Two to Get Started

If you want to enjoy the benefits of diversification and balance, you can’t overload on any one stock or master limited partnership (MLP).

But starting this issue we’ll feature two Portfolio Holdings that stand out for new buyers, one more aggressive and the other more conservative.

This month’s representative in the latter camp is El Paso Pipeline Partners LP (NYSE: EPB). Our higher-stakes bet is Vanguard Natural Resources LLC (NYSE: VNR). Again, those with positions in these MLPs already should take care that any new purchases don’t overload them.

El Paso Pipeline Partners derives virtually all of its income from fee-based operations with limited sensitivity to commodity-price swings. That likely makes it the better choice for the most conservative investors.

The unit price has fully recovered from a swoon in mid-November. Yet with a yield of over 6 percent, it still trades at a discount to midstream favorites such as Enterprise Products Partners LP (NYSE: EPD).

The primary reason is the MLP’s general partner Kinder Morgan Inc (NYSE: KMI) collects incentive distribution rights (IDR) from El Paso. Enterprise Products has bought out its general partner and therefore doesn’t pay IDRs.

From an MLP unitholder’s perspective, it’s always best to pay little or no IDRs. The difference in valuations between those that pay and those that don’t, however, is well out of proportion to economics.

For one thing, El Paso yields a percentage point more than Enterprise Products, which is itself in a buying range. And its targeted annual distribution growth rate of 9 percent is three percentage points higher than Enterprise Products’.

El Paso actually grew its payout by more than 18 percent over the last year, a rate three times Enterprise Products’. And that growth the next few years will be fueled by the very highest-percentage of sources, asset drop-downs from parent Kinder Morgan, which still directly holds a huge chunk of what it acquired in the El Paso Corp merger.

El Paso will fund these drop-downs with low-cost capital. An upsized USD475 million, 30-year bond offering this month, for example, will pay just 4.7 percent to maturity. That’s virtually identical to the 4.5 percent yield to maturity Enterprise Products pays on its 30-year debt.

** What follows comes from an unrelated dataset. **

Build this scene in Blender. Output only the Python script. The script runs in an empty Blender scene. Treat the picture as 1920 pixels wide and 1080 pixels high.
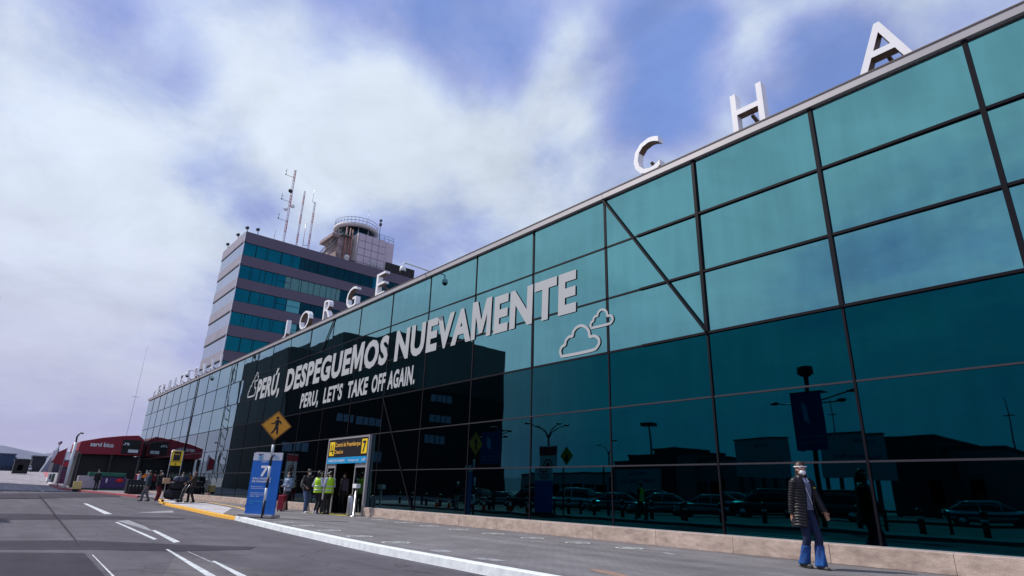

A deal inked in mid-November to build a Mexican gas pipeline under a 25-year transportation contract demonstrates how increased scale under Kinder Morgan has enhanced El Paso’s ability to participate in distribution-boosting deals.

El Paso Pipeline Partners is a buy for those who don’t already own it anytime it trades under USD38.

Vanguard Natural Resources’ monthly dividend is one attraction that currently stands out from other US MLPs.

Another is management’s continuing ability to use its strong financial position to buy quality reserves and production at low cost, taking advantage of the current weakness of other oil and gas producers.

At the same time it reported solid third-quarter results (see the November Portfolio Update), Vanguard announced the immediately accretive acquisition of natural gas and liquids assets in Colorado and Wyoming for USD335 million from Bill Barrett Corp.

Two weeks later it bought USD131 million of producing assets in the Bakken Shale in Montana and still earned an upgrade of its credit rating by Standard & Poor’s less than a week after that.

Third-quarter production was up 82 percent from year-ago levels, largely thanks to acquisitions.

Last month’s purchases ensure that momentum will continue, even as the company continues to make progress reducing decline rates at its wells.

As for hedging, management has found a way to factor out the vast majority of commodity-price exposure in natural gas liquids that hampered results earlier this year.

And it’s relentlessly reduced operating costs as its scale has increased.

No energy producer is wholly immune from energy price ups and downs. But Vanguard does have 100 percent of average expected 2013 gas production hedged as well as 86 percent in 2014, 78 percent in 2015 and 75 percent-plus for 2016-17. It’s also 91 percent hedged for oil in 2013, 72 percent in 2014.

That leaves some room to profit from upside in oil above the average floor price of USD91.50 a barrel. During the MLP’s third-quarter conference call CFO Richard Robert stated that “despite the more challenging commodity price environment we now operate in, we will be able to resume our measured approach for rolling our distribution.”

That’s a pretty solid vote of confidence in the future. And it’s a good reason to buy Vanguard Natural Resources up to USD30 if you haven’t yet.